OCBC quarterly net profit jumps 54pc

PUBLISHED : Tuesday, 05 August, 2014, 9:38am
UPDATED : Wednesday, 06 August, 2014, 2:50am

Oversea-Chinese Banking Corp, Singapore's second-biggest lender, yesterday posted a 54 per cent rise in quarterly net profit, beating expectations thanks to brisk loan growth and a strong performance from its insurance unit.

OCBC, which boosted its China exposure last week by gaining over 90 per cent control of Hong Kong lender Wing Hang Bank, said it expected to take advantage of growing investment and trade flows between China and Southeast Asia.

The bank earned S$921 million (HK$5.73 billion) in the three months to June 30, compared with S$597 million in the same period a year earlier. The figure topped the S$796 million average forecast of six analysts polled by Reuters.

OCBC's shares have underperformed those of DBS and United Overseas Bank this year since it became known the bank intended to buy Wing Hang, a move that increased its exposure to China's slowing economy.

Investors were also concerned about a potential rights issue of about S$3 billion to fund the acquisition.

OCBC shares are 3.3 per cent lower so far this year, compared with an almost 6 per cent rise for larger rival DBS and an 8.3 per cent gain for UOB.

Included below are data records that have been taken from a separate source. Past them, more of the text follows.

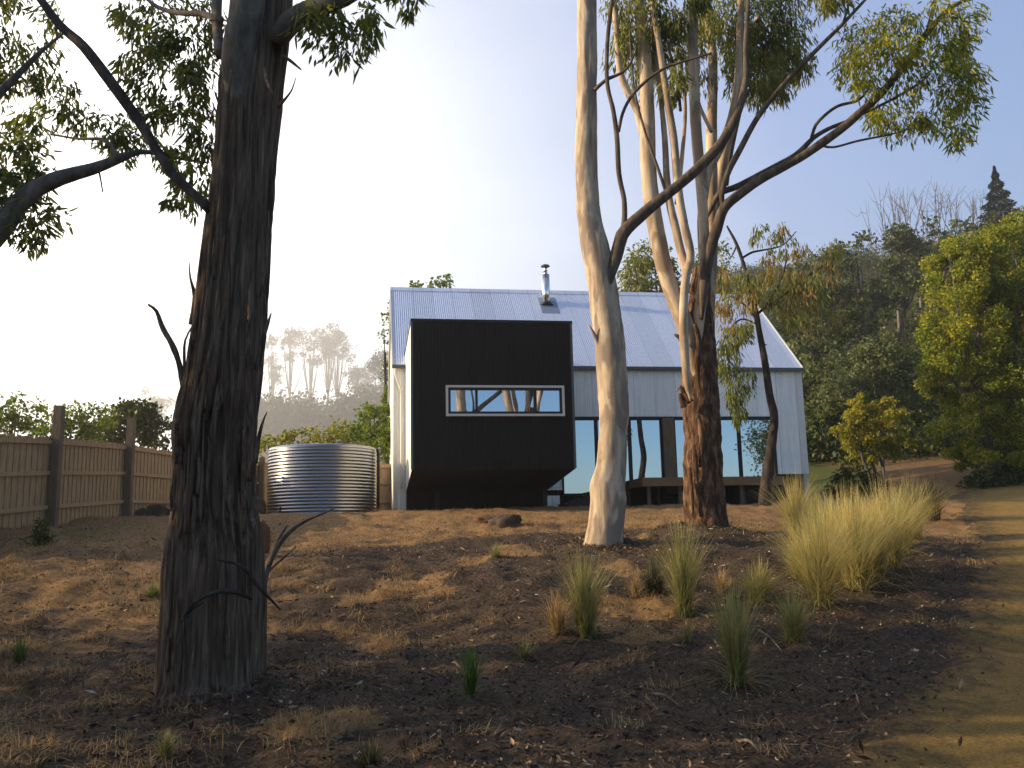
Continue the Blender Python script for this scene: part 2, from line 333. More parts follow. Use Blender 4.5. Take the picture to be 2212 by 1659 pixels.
dr = build('driveway', [(np.stack([RX, RY, RZ], -1).reshape(-1, 3), [np.stack([ix[:-1, :-1], ix[:-1, 1:], ix[1:, 1:], ix[1:, :-1]], -1).reshape(-1, 4)])], drive_mat(), attr={'edge': np.abs(RU).ravel()})
dr['kind'] = 'structure'
# loose chips of bark and the dry grass lying over the ground
def blades(C, h, spread, w, seg=3, lean=None, droop=.5):
    n = len(C); a = rng.random(n)*2*math.pi; d = np.stack([np.cos(a), np.sin(a), 0*a], 1); s = np.stack([-np.sin(a), np.cos(a), 0*a], 1)
    h = np.broadcast_to(h, n); k = (rng.random(n)**1.2*spread)[:, None]
    if lean is not None: d = unit(d*.8+lean*.6)
    t = np.linspace(0, 1, seg+1); V = []; T = []
    for q in t:
        c = C+np.array([0, 0, 1.])*h[:, None]*(q-droop*k*q*q*.55)+d*h[:, None]*k*q**1.7
        ww = s*(w*(1-q)**.7+.0006)
        V += [c+ww, c-ww]; T += [q, q]
    v = np.stack(V, 1); m = 2*(seg+1); b = np.arange(n)[:, None]*m
    f = np.concatenate([b+[[2*i, 2*i+1, 2*i+3, 2*i+2]] for i in range(seg)])
    return (v.reshape(-1, 3), [f]), np.tile(np.array(T), n)
def offroad(x, y): return np.abs(x-road_c(y)) > road_w(y)*.96
n = 110000; y = 3.8+rng.random(n)**1.4*17; x = (rng.random(n)*1.3-.65)*(y+2)
for q_, b_ in enumerate(BASES):
    a_ = rng.random(1500)*6.283; d_ = .32+.9*rng.random(1500)**1.8; x[q_*1500:q_*1500+1500] = b_[0]+d_*np.cos(a_); y[q_*1500:q_*1500+1500] = b_[1]+d_*np.sin(a_)
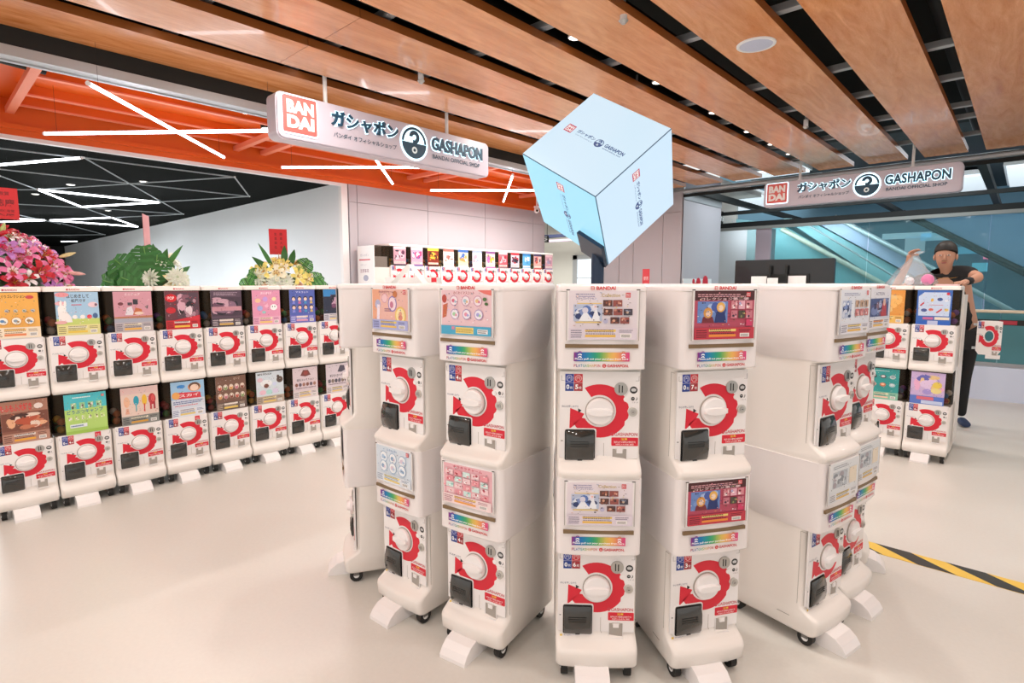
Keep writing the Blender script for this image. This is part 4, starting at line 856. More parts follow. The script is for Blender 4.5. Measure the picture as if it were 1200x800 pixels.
# ------------------------------------------------------------ shop signs and the glowing cube
def shop_logo(square, kana, mark, latin, y, cols, ink, halo=None, ext=0.):
    """lays the shop lettering out in a 2.19 x .335 field, lower left at (0, 0)"""
    sq, dk = cols
    def T(mb, s, x, z, w_, h, bold, c=dk, hb=.05):
        if halo and h > .08: mb.text(s, x-.008, z-.008, w_+.016, h+.016, y-.003, 'bff0ff', halo, bold=bold+hb)
        mb.text(s, x, z, w_, h, y-.006, c, ink, bold=bold, ext=ext if h > .08 else 0)
    if halo: square.prism(rrect(.036, .040, .322, .326, .02), y-.004, y-.002, halo)
    square.prism(rrect(.048, .052, .310, .314, .012), y-.006-ext, y-.003, sq[0], sq[1])
    for s, z in (('BAN', .190), ('DAI', .082)): square.text(s, .072, z, .215, .095, y-.0075-ext, 'f6ece8', ink if ink is not M['inkem'] else ink, bold=.06)
    T(kana, 'ガシャポン', .435, .165, .635, .125, .03); T(kana, 'バンダイ オフィシャルショップ', .455, .082, .60, .042, .012)
    cx, cz, r = 1.247, .176, .135
    if halo: mark.disc(cx, cz, r+.018, r+.018, y-.003, 'bff0ff', 32, halo)
    mark.arc(cx, cz, r*.84, r, R(2), R(178), y-.006, dk, ink, depth=.003 if ext else 0)
    mark.disc(cx, cz, r, r, y-.006, dk, 20, ink, a0=PI, a1=2*PI)
    mark.arc(cx, cz+.050, .020, .058, R(-75), R(180), y-.0075, dk, ink, n=14)
    mark.poly([(cx-.018, cz-.02), (cx+.018, cz-.02), (cx+.022, cz+.02), (cx-.018, cz+.028)], y-.0078, dk, ink)
    mark.arc(cx, cz-.062, .0, .030, 0, 2*PI, y-.0080, 'e8f6fa', ink, n=16)
    mark.arc(cx, cz-.062, .0, .014, 0, 2*PI, y-.0084, dk, ink, n=12)
    T(latin, 'GASHAPON', 1.44, .150, .645, .118, .035); T(latin, 'BANDAI OFFICIAL SHOP', 1.455, .078, .60, .038, .012)
HALO = mat('halo_light', 'd8f6ff', .4, emit=1.5, emitcol='cdf3ff')
def sign(loc, rz, label):
    t = empty('shop_sign', loc, rz); tag(t, label, 'sign')
    b = MB(); rr = rrect(0, 0, 2.19, .335, .05, 6)
    b.prism(rr, -.0, .14, mat('sign_housing', 'c5bcc6', .4)); b.prism(rrect(.01, .01, 2.18, .325, .045, 6), -.008, 0, mat('sign_face', 'c9bfca', .35)); b.obj('housing', t)
    a, k, mk, l = MB(), MB(), MB(), MB()
    shop_logo(a, k, mk, l, -.008, ((mat('logo_red', 'e0645c', .4), 'e0645c'), '16425a'), INK, HALO, .012)
    a.obj('brand_square', t); k.obj('katakana_lettering', t); mk.obj('question_mark_emblem', t); l.obj('latin_lettering', t)
    for x in (.44, 1.70): MB().cyl((x, .07, .335), (x, .07, .62), .016, M['white'], n=10).cyl((x, .07, .335), (x, .07, .35), .03, M['white'], n=12).obj('hanging_rod', t)
sign((-4.12, 1.918, 2.462), R(90), 'hanging lavender shop sign with glowing letters under the wood ceiling, left of the cube')
sign((-2.815, 8.3, 2.448), 0, 'hanging pinkish shop sign with glowing letters, right of the cube above the escalators')

O_ = Vector((-1.7815, 2.6091, 1.8704)); S_ = .62
e1 = Vector((-.86449, -.00504, .50262)); e2 = Vector((.37261, .66471, .64754)); e3 = Vector((-.33736, .74708, -.57276))
foot_ = O_+S_*(.14*e1+.93*e3)
t = empty('led_cube', (foot_.x, foot_.y, 0)); tag(t, 'large glowing pale blue cube tilted on its corner above the machines', 'screen')
cb = MB(); c8 = [O_+S_*(a*e1+b*e2+c*e3)-Vector((foot_.x, foot_.y, 0)) for c in (0, 1) for b in (0, 1) for a in (0, 1)]
cb.add(c8, [(0, 2, 3, 1), (4, 5, 7, 6), (0, 1, 5, 4), (1, 3, 7, 5), (3, 2, 6, 7), (2, 0, 4, 6)], mat('cube_frame', '39526a', .4)); cb.obj('cube_frame', t)
for (ctr, X_, Y_, N_v, colr) in (((.5, .5, 0), -e1, e2, -e3, 'd2e9f8'), ((0, .5, .5), e3, e2, -e1, 'cfe8fa'), ((.5, 0, .5), e3, -e1, -e2, 'a0e0f8'), ((.5, .5, 1), -e1, -e2, e3, 'cfe8fa'), ((1, .5, .5), e3, -e2, e1, 'cfe8fa'), ((.5, 1, .5), e3, e1, e2, 'cfe8fa')):
    q = MB(); h = S_/2-.0022; q.rect(-h, -h, 2*h, 2*h, -.002, colr, M['inkem'])
    a = MB(); sc = .50/2.19
    shop_logo(a, a, a, a, 0, ((M['inkem'], 'c02c50'), '2a4f86'), M['inkem'])
    o = len(q.v); q.v += [((x-1.095)*sc, y*sc*.5-.0023, (z-.17)*sc) for x, y, z in a.v]; q.f += [[i+o for i in f] for f in a.f]; q.m += a.m and [0]*len(a.m); q.c += a.c; q.sm += a.sm
    s_ = q.obj('screen', t)
    P0 = O_+S_*(ctr[0]*e1+ctr[1]*e2+ctr[2]*e3)-Vector((foot_.x, foot_.y, 0))
    mt = Matrix((X_, -N_v, Y_)).transposed().to_4x4(); mt.translation = P0; s_.matrix_local = mt
q = MB(); A_ = [O_+S_*(a*e1+c*e3)-Vector((foot_.x, foot_.y, 0)) for a, c in ((.0, .69), (.35, .69), (.35, 1.0), (.0, 1.0))]
q.add([p-e2*.005 for p in A_]+[p-e2*.03 for p in A_], [(0, 1, 2, 3), (4, 7, 6, 5), (0, 4, 5, 1), (1, 5, 6, 2), (2, 6, 7, 3), (3, 7, 4, 0)], mat('navy_metal', '27384f', .3, metal=.3))
q.obj('mounting_bracket', t)
MB().cyl((0, 0, .02), (0, 0, foot_.z+.10), .042, mat('navy_metal'), n=16).obj('pole', t)
MB().cyl((0, 0, 0), (0, 0, .02), .30, mat('navy_metal'), n=28).obj('base_plate', t)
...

Singapore banks are witnessing a slowdown in the housing market in response to government cooling measures, forcing them to diversify earnings from further into areas such as trade finance and wealth management.

OCBC's quarterly net interest income - the gap between what a bank makes from loans and pays on deposits - rose 17 per cent to S$1.1 billion, on the back of a 12 per cent year-on-year rise in customer loans.

Contributions from insurance unit Great Eastern boosted non-interest income by 40 per cent. Bad debt charges fell just over 20 per cent to S$66 million.